Please use bow and stern lines, in the event something happens to a component of your rack, you will atleast be able to help prevent the kayaks from flying off your car. You can get ratcheting mechanisms that make it faster if you are bad at knots. Thule, Yakima and Malone use something very similar to what you can find in Home Depot in the rope/chain aisle.

I prefer straps,
as bungees stretch more as pressure is applied, and you can’t forsee what winds you may encounter on your trip. Both will weaken with age and UV exposure, but in my experience the nylon strap holds up better.


Too much bungie tension

– Last Updated: Jul-24-13 10:29 PM EST –

As to the old bungies I spoke of having too much tension to use with kayaks, they were adjustable by having a length of rope on one end (once that length of rope was the right length, THEN you could just pull and engage the hook at whatever tension you desired). These weren't, and aren't, something you might go the the hardware store and buy, much less acquire in tailor-made lengths. However, for a kayak, a much shorter length of that fat bungie would be needed, making the rope-length adjustment extremely critical since there wouldn't be much stretch in such a strong bungie so unusually short (yeah, it takes an "unusally short" tie-down to secure "unusually narrow" boats ;) ), so they really wouldn't be any good for kayaks for THAT reason, not the other.

maybe rope is the thing
I have not seen bungees that would work for about on a roof but with the right ones it might be doable. You would need back ups of rope or webbing straps because bungees fail without looking old.

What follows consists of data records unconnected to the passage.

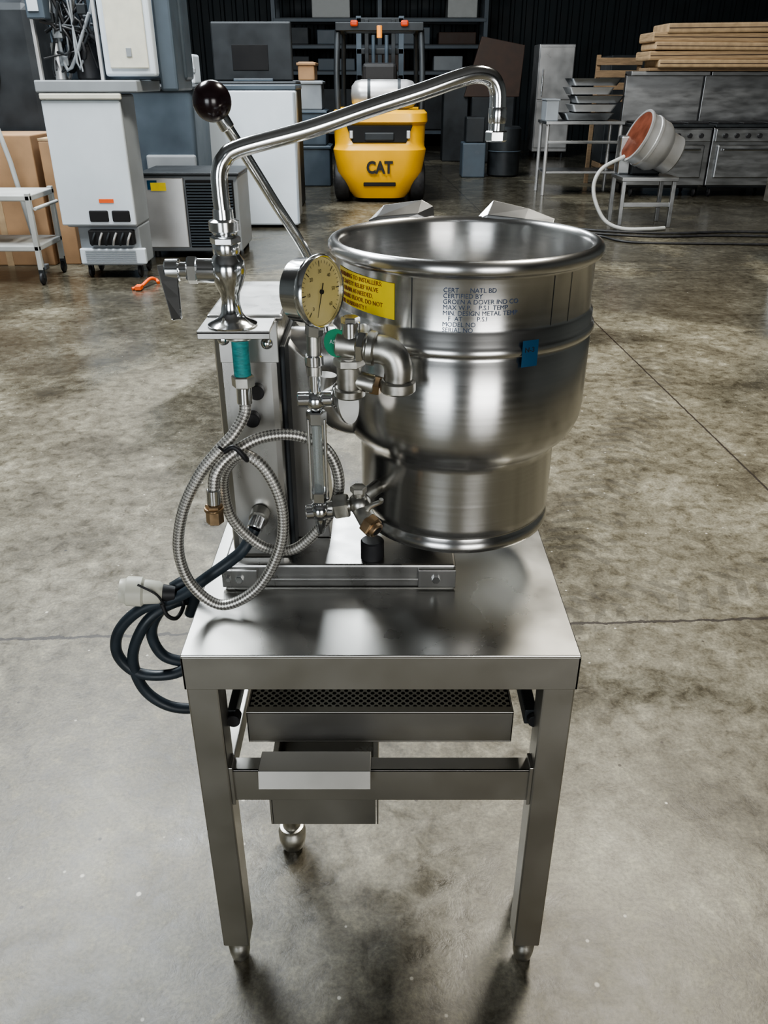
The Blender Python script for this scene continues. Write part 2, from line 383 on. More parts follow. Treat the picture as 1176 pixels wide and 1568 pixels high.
# lid hinge flaps on back rim
def flap(name,pts,mat=flap_s,th=.003):
    V=[Vector(p) for p in pts]; n=len(V)//3
    F=[]
    for r in range(2):
        F+=[(r*n+i,r*n+i+1,(r+1)*n+i+1,(r+1)*n+i) for i in range(n-1)]
    o=mk(name,V,F,mat,ku,False); s=o.modifiers.new('s','SOLIDIFY'); s.thickness=th; s.offset=0; bevel(o,.003,3); return o
flap('lid_flap_left',[(-.028,1.468,1.268),(-.014,1.474,1.272),(.056,1.486,1.274),(.082,1.490,1.270),
                      (-.026,1.476,1.284),(-.012,1.480,1.288),(.058,1.490,1.292),(.088,1.494,1.280),
                      (-.014,1.505,1.288),(.000,1.512,1.303),(.066,1.518,1.311),(.086,1.508,1.302)])
flap('lid_flap_right',[(.156,1.494,1.268),(.176,1.488,1.272),(.236,1.462,1.272),(.276,1.426,1.270),
                       (.158,1.496,1.280),(.180,1.490,1.290),(.240,1.464,1.287),(.282,1.430,1.280),
                       (.170,1.514,1.286),(.192,1.518,1.310),(.250,1.492,1.300),(.290,1.456,1.288)])
# base pan
box('base_pan',-.273,.122,1.178,1.43,ZT,.772,col_s,ku,.004)
box('base_bar',-.270,.118,1.172,1.180,.742,.748,col_s,ku,.001)
for i,x in enumerate((-.245,.088)):
    box('base_bolt_tab_%d'%i,x-.03,x+.03 if i==0 else x+.034,1.170,1.179,.732,.766,col_s,ku,.001)
    hexn('base_bolt_%d'%i,(x,1.171,.750),(x,1.163,.750),.007,chrome,ku)
hexn('base_bolt_2',(-.264,1.171,.750),(-.264,1.165,.750),.005,chrome,ku)
cyl('rubber_bumper',(-.020,1.205,.770),(-.020,1.205,.806),.020,black,ku)
box('kettle_pedestal',.04,.115,1.34,1.42,.770,.830,dark,ku,.01)
# control column
box('control_column',-.258,-.160,1.20,1.42,.770,1.185,col_s,ku,.012)
box('column_cap',-.262,-.150,1.198,1.425,1.182,1.192,col_s,ku,.004)
box('column_side_plate',-.160,-.152,1.215,1.41,.775,1.14,dark,ku,.003)
prism('gusset_plate',[(-.155,.773),(-.095,.773),(-.125,1.10),(-.155,1.13)],'y',1.27,1.40,col_s,ku,.002)
cyl('trunnion_housing',(-.16,1.33,1.09),(-.055,1.33,1.09),.048,col_s,ku,32)
tube('steam_elbow',[(-.088,1.20,1.10),(-.092,1.20,1.06),(-.082,1.21,1.03),(-.060,1.22,1.012),(-.03,1.235,1.005)],.016,stand_s,ku)
for i,(x,z) in enumerate(((-.195,1.075),(-.205,1.03))):
    cyl('control_button_%d'%i,(x,1.201,z),(x,1.185,z),.012,black,ku)
# faucet bracket
box('bracket_shelf',-.262,-.160,1.125,1.205,1.183,1.188,col_s,ku,.001)
box('bracket_lip',-.262,-.160,1.125,1.128,1.176,1.187,col_s,ku,.001)
box('bracket_plate',-.246,-.158,1.188,1.193,1.122,1.185,col_s,ku,.001)
for i,(x,z) in enumerate(((-.238,1.158),(-.174,1.152))):
    lathe('bracket_bolt_%d'%i,[(.009,0),(.008,.004),(.004,.007),(0,.008)],chrome,ku,(x,1.188,z),(0,-1,0))
# faucet
fx,fy=-.216,1.155
lathe('faucet_base',[(0,1.188),(.034,1.188),(.035,1.191),(.030,1.194),(.020,1.199),(.015,1.207),(.0125,1.222),(.014,1.234),(.019,1.244),(.0235,1.256),(.0255,1.266),(.0235,1.278),(.019,1.284),(.0175,1.287),(.0185,1.290),(.0185,1.300),(.0165,1.304),(.0155,1.310),(0,1.310)],chrome,ku,(fx,fy,0),seg=40)
hexn('faucet_nut_low',(fx,fy,1.300),(fx,fy,1.311),.021,chrome,ku)
lathe('faucet_collar',[(0,1.311),(.015,1.311),(.017,1.316),(.0205,1.318),(.0205,1.330),(.014,1.333),(.0135,1.345),(0,1.345)],chrome,ku,(fx,fy,0),seg=24)
cyl('valve_barrel',(fx,fy,1.264),(fx-.048,fy-.006,1.266),.0165,chrome,ku,28)
hexn('valve_nut',(fx-.040,fy-.006,1.266),(fx-.055,fy-.007,1.2665),.019,chrome,ku)
cyl('valve_stem',(fx-.053,fy-.007,1.2665),(fx-.074,fy-.009,1.267),.011,chrome,ku)
cyl('valve_hub',(fx-.064,fy-.009,1.267),(fx-.084,fy-.01,1.267),.0155,chrome,ku)
V=[]; 
for (t,w) in ((0,.013),(.3,.011),(.6,.009),(1,.006)):
    cx=fx-.080+.014*t; cy=fy-.016-.036*t; cz=1.276-.066*t
    V+=[(cx-w,cy-.004,cz),(cx+w,cy+.004,cz),(cx+w,cy+.009,cz-.002),(cx-w,cy+.001,cz-.002)]
F=[(0,1,2,3),(15,14,13,12)]
for i in range(3):
    for k in range(4): F.append((i*4+k,i*4+4+k,i*4+4+(k+1)%4,i*4+(k+1)%4))
bevel(mk('valve_lever',V,F,chrome,ku),.0015)
tube('spout',[(fx,fy,1.335),(fx-.001,fy,1.365),(fx,fy,1.390),(fx+.008,fy+.002,1.407),(fx+.028,fy+.006,1.419),(-.10,1.18,1.440),(-.02,1.20,1.464),(.05,1.215,1.484),(.095,1.225,1.498),(.122,1.232,1.504),(.143,1.238,1.500),(.153,1.24,1.486),(.155,1.24,1.465),(.155,1.24,1.435)],.0112,chrome,ku,seg=22,n=8)
lathe('spout_ferrule',[(.0114,0),(.0122,.002),(.0122,.018),(.0114,.02)],chrome,ku,(.155,1.24,1.445))
hexn('spout_tip',(.155,1.24,1.422),(.155,1.24,1.436),.0150,chrome,ku)
# supply below the bracket
cyl('supply_nipple',(-.207,1.150,1.112),(-.207,1.150,1.186),.0125,teal,ku)
cyl('supply_flange',(-.207,1.150,1.170),(-.207,1.150,1.185),.021,galv,ku)
hexn('supply_nut',(-.207,1.150,1.098),(-.207,1.150,1.116),.017,galv,ku)
cyl('supply_ferrule',(-.207,1.148,1.072),(-.2065,1.150,1.099),.0115,chrome,ku)
# tilt lever
tube('tilt_lever_rod',[(-.222,1.245,1.450),(-.165,1.275,1.345),(-.110,1.31,1.235),(-.095,1.32,1.12)],.0078,chrome,ku)
sphere('tilt_lever_ball',(-.2335,1.24,1.472),.0262,knobm,ku)
cyl('tilt_lever_ferrule',(-.226,1.243,1.457),(-.216,1.248,1.438),.010,chrome,ku)

# pressure gauge
gc=Vector((-.088,1.11,1.246)); gn=Vector((.83,-.55,.06)).normalized(); GS=.97
def gp(l): return [(r*GS,h) for r,h in l]
lathe('gauge_can',gp([(0,-.036),(.040,-.036),(.044,-.033),(.045,-.006),(.049,-.004),(.0505,0),(.0505,.004),(.048,.008),(.0465,.007),(.046,.003),(0,.003)]),chrome,ku,gc,gn,56)
lathe('gauge_dial',gp([(.0458,.0035),(0,.0036)]),cream,ku,gc,gn,48)
gu=(Vector((0,0,1))-gn*gn.z).normalized(); gr=gu.cross(gn).normalized()
def dial(name,x0,x1,w0,w1,ang,mat,h=.0042):
    a=math.radians(ang); d=gu*math.cos(a)+gr*math.sin(a); t=gu*-math.sin(a)+gr*math.cos(a); o=gc+gn*h; x0*=GS;x1*=GS
    return mk(name,[o+d*x0-t*w0,o+d*x0+t*w0,o+d*x1+t*w1,o+d*x1-t*w1],[(0,1,2,3)],mat,ku)
for i in range(31):
    a=-135+i*9; dial('tick_%d'%i,.034 if i%5==0 else .038,.042,.0006 if i%5==0 else .0003,.0006 if i%5==0 else .0003,a,ink)
dial('gauge_needle',-.012,.036,.0012,.0004,-158,ink,.0055)
lathe('gauge_hub',[(.003,.004),(.003,.007),(0,.0075)],ink,ku,gc,gn,16)
for i,k in enumerate(range(0,31,5)):
    a=math.radians(-135+k*9); o=gc+gn*.0045+(gu*math.cos(a)+gr*math.sin(a))*.027
    textmesh('gauge_num_%d'%i,str(k*2),.007,ink,ku,lambda c,o=o:o+gr*c.x+gu*(c.y-.0025),'CENTER',0)
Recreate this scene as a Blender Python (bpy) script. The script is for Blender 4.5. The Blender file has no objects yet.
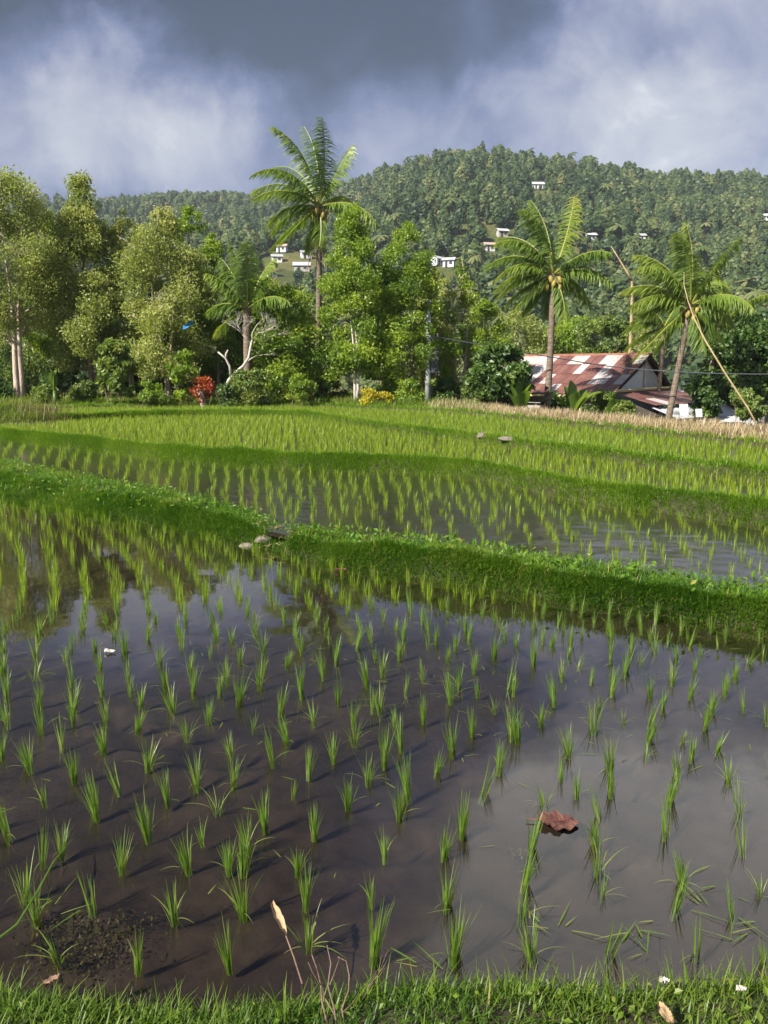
import bpy, math, numpy as np
from mathutils import Vector
R = math.radians
rng = np.random.default_rng(7)
S = bpy.context.scene
COL = S.collection
# ------------------------------------------------------------------ camera geometry
HAZE=0.00017
F, PITCH, EYE = 788.0, R(10.2), 1.9
def ray(u, v):
    cx, cy = (u-384)/F, (512-v)/F
    return np.array([cx, math.cos(PITCH)+cy*math.sin(PITCH), -math.sin(PITCH)+cy*math.cos(PITCH)])
def on_z(u, v, z):
    d = ray(u, v); t = (z-EYE)/d[2]
    return d[0]*t, d[1]*t
def at_y(u, v, y):
    d = ray(u, v); t = y/d[1]
    return np.array([d[0]*t, y, EYE+d[2]*t])
def zat(v, y): return at_y(384, v, y)[2]
def xat(u, y, v=390): return at_y(u, v, y)[0]
def sstep(a, b, x):
    t = np.clip((np.asarray(x, float)-a)/(b-a), 0, 1); return t*t*(3-2*t)
# cheap smooth value noise (numpy)
def vnoise(x, y, seed=0):
    x = np.asarray(x, float); y = np.asarray(y, float)
    xi = np.floor(x).astype(np.int64); yi = np.floor(y).astype(np.int64)
    fx = x-xi; fy = y-yi; fx = fx*fx*(3-2*fx); fy = fy*fy*(3-2*fy)
    def h(a, b):
        n = (a*374761393 + b*668265263 + seed*1442695041) & 0xffffffff
        n = ((n ^ (n >> 13))*1274126177) & 0xffffffff
        return ((n ^ (n >> 16)) & 0xffff)/65535.0
    return (h(xi,yi)*(1-fx)+h(xi+1,yi)*fx)*(1-fy) + (h(xi,yi+1)*(1-fx)+h(xi+1,yi+1)*fx)*fy
def fbm(x, y, seed=0, o=4):
    r = 0; a = 0.5
    for k in range(o):
        r = r + a*vnoise(np.asarray(x)*2**k+17*k, np.asarray(y)*2**k-9*k, seed+k); a *= 0.5
    return r
# ------------------------------------------------------------------ mesh building
class Geo:
    def __init__(s): s.v=[]; s.q=[]; s.r=[]; s.n=0; s.m=[]
    def add(s, v, q, r=None, m=0):
        v = np.asarray(v, float).reshape(-1,3); q = np.asarray(q, int).reshape(-1,4)
        s.v.append(v); s.q.append(q+s.n); s.n += len(v)
        s.r.append(np.full(len(v), 0.5) if r is None else np.broadcast_to(np.asarray(r, float), (len(v),)).copy())
        s.m.append(np.full(len(q), m))
        return s
    def arrays(s):
        if not s.v: return np.zeros((0,3)), np.zeros((0,4),int), np.zeros(0), np.zeros(0,int)
        return np.concatenate(s.v), np.concatenate(s.q), np.concatenate(s.r), np.concatenate(s.m)
    def mesh(s, name, mat, smooth=False):
        v,q,r,m = s.arrays()
        me = bpy.data.meshes.new(name)
        tri = q[:,2]==q[:,3]
        cnt = np.where(tri,3,4); keep = np.ones((len(q),4),bool); keep[tri,3]=False
        idx = q[keep]; st = np.concatenate([[0],np.cumsum(cnt)[:-1]])
        me.vertices.add(len(v)); me.vertices.foreach_set('co', v.ravel().astype(np.float32))
        me.loops.add(len(idx)); me.loops.foreach_set('vertex_index', idx.astype(np.int32))
        me.polygons.add(len(q)); me.polygons.foreach_set('loop_start', st.astype(np.int32))
        mats = mat if isinstance(mat,(list,tuple)) else [mat]
        for k in mats: me.materials.append(k)
        if len(mats)>1: me.polygons.foreach_set('material_index', m.astype(np.int32))
        a = me.attributes.new('rnd','FLOAT','POINT'); a.data.foreach_set('value', r.astype(np.float32))
        me.update(calc_edges=True); me.validate()
        me.polygons.foreach_set('use_smooth', np.full(len(me.polygons), smooth))
        return me
    def obj(s, name, mat, parent=None, loc=(0,0,0), smooth=False):
        o = bpy.data.objects.new(name, s.mesh(name, mat, smooth)); COL.objects.link(o)
        o.location = loc
        if parent: o.parent = parent
        return o
def tag(o, label=None, cat=None, group=None, kind=None):
    for k, val in (('label',label),('category',cat),('group',group),('kind',kind)):
        if val: o[k] = val
    return o
def empty(name, loc, rz=0):
    o = bpy.data.objects.new(name, None); COL.objects.link(o); o.location = [float(c) for c in loc]; o.rotation_euler=(0,0,rz)
    o.empty_display_size = 0.2; return o
def copy_tree(o, parent=None):
    c = o.copy(); COL.objects.link(c)
    if parent: c.parent = parent
    for ch in list(o.children): copy_tree(ch, c)
    return c
def box(g, c, s, rz=0, r=0.5, m=0, rx=0):
    c=np.array(c,float); s=np.array(s,float)/2
    v=np.array([[x,y,z] for x in(-1,1) for y in(-1,1) for z in(-1,1)])*s
    if rx: v=v@np.array([[1,0,0],[0,math.cos(rx),-math.sin(rx)],[0,math.sin(rx),math.cos(rx)]]).T
    cs,sn=math.cos(rz),math.sin(rz); v=v@np.array([[cs,-sn,0],[sn,cs,0],[0,0,1]]).T+c
    g.add(v,[[0,1,3,2],[4,6,7,5],[0,4,5,1],[2,3,7,6],[0,2,6,4],[1,5,7,3]],r,m); return g
def slab(g, P, th, r=0.5, m=0):
    """four corner points in order -> a plate of thickness th"""
    P=np.array(P,float); n=np.cross(P[1]-P[0],P[3]-P[0]); n/=np.linalg.norm(n)
    v=np.concatenate([P,P-n*th]); g.add(v,[[0,1,2,3],[7,6,5,4],[0,4,5,1],[1,5,6,2],[2,6,7,3],[3,7,4,0]],r,m); return g
def tube(g, path, rad, sides=8, r=0.5, cap=True, m=0):
    p=np.asarray(path,float); n=len(p); rad=np.broadcast_to(np.asarray(rad,float),(n,))
    t=np.gradient(p,axis=0); t/=np.linalg.norm(t,axis=1)[:,None]+1e-9
    ref=np.array([1.0,0,0]) if abs(t[0][0])<0.8 else np.array([0,1.0,0])
    a=np.linspace(0,2*np.pi,sides,endpoint=False); V=[]
    for k in range(n):
        b=np.cross(t[k],ref); b/=np.linalg.norm(b)+1e-9; ref2=np.cross(b,t[k])
        V.append(p[k]+rad[k]*(np.cos(a)[:,None]*ref2+np.sin(a)[:,None]*b)); ref=ref2
    V=np.concatenate(V); q=[]
    for k in range(n-1):
        for j in range(sides):
            j2=(j+1)%sides; q.append([k*sides+j,k*sides+j2,(k+1)*sides+j2,(k+1)*sides+j])
    if cap:
        c0=len(V); V=np.concatenate([V,[p[0],p[-1]]])
        for j in range(sides):
            j2=(j+1)%sides; q.append([c0,j2,j,j]); q.append([c0+1,(n-1)*sides+j,(n-1)*sides+j2,(n-1)*sides+j2])
    g.add(V,q,r,m); return g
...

I use rope or webbing straps. It amazes me that the webbing straps are so popular, because they cost more than rope and are not that much easier. In some instances type is easier and it is quieter too.

…to bungie or not to bungie…
Thanks to my experienced friends here! All replies were pretty much anti-bungie; I understand the physics involved and lousy consequences of a busted bungie, as well. OK, will stick with straps…and have learned to carry a stool aboard the car. BTW, my other vehicle is a Ford Ranger, in which I can toss the yaks and use one bungie stap down.On vacation here in NH this week, the strap-downs were noisy and yet very very secure. Being a safety conscious guy, I will stay w/ straps and try to figger a better way of keeping them on the j-hooks, when yaks are at home. Thanks, all!

Straps storage
If I read you correctly, you are suggesting you keep your straps on the jhooks when the boats are not on the roof. That isn’t recommended. Why subject them to sun and water damage when they are not being used? Plus they are noisy and probably decrease your mileage.

To decrease wind noise w/straps, I
will put a ‘twist’ or two on each strap prior to tightening. It keeps the wind vibration down a lot.

I learned this from the first time I brought a boat home. It also doesn’t pay to use cheap straps as the vibration can eventually cause them to separate when being used. Think–like they have been cut, and there may go your boat.

You will deserve the drubbing…

– Last Updated: Jul-26-13 9:14 AM EST –

No, bungies are not acceptable as an alternative to straps or ropes nor is lack of at least a bow line.

But it appears that you got the drubbing above...

5 minutes
is what it takes me to cartop and strap two boats down.

Look at it in relation to the length of your paddling trip.

Driving Down the Highway
with my canoe bungeed down, this was years ago, and the wind was up. Big gust hit the Bronco and I watched the front of my canoe lift, literally, off the rack and go sideways. The gust lifted and the canoe dropped onto the sides of the racks with one side dangling in the wind! Just about gave me a heart attack as well as the guy behind me! I stopped and bought clothesline for the rest of the trip! Never looked at a bungee again for securing my hulls, never! Personally I like using rope over straps but if I ever got some straps I would use those as well.

create a system
You just need to develop a consistent system for tie down and it goes swiftly. I use J-racks on Subie Outback (and have used the same on Volvo wagons and a taller Hyundai Santa Fe.) I prefer Thule blue straps as they handle well, are durable and tighten easily. I thread the straps through the loop on the J-rack BEFORE loading the boats, laying the strap ends over the car hood and tail-gate.

Then once each boat is in position on racks, I grab the strap ends and lift them over the bow or stern and buckle them around the rack cross bar (not the lower j-rack loop). Then I add the bow and stern lines to the bumpers, using the ratcheting perlon cord type with s-hooks. By the way, I don’t use just the s-hook attached to the kayak == I run the non-ratchet hook end through the handle and hook it to an overhand loop I have tied about a foot from the hook. This is more secure than hooking directly to the handle.

If I will be traveling at high speed I also add a third long strap looped over each boat and through the car doors for added insurance.

I have this down to such an automatic routine it never takes more than 5 minutes – I could do it in my sleep. Add two minutes for the high-speed belly strap. Once you have the habit established you do it all automatically with no fuss. BTW I am only 5’ 5" and only a moderately strong 63 year old woman. I can solo load an 80 lb canoe with the same efficiency.

I will never use bungees for anything except a light load on the back of a bicycle – not since a friend was blinded years ago n one eye when the hook on a taut bungee he was using to haul some building materials on a car roof rack broke off and hit him in the face.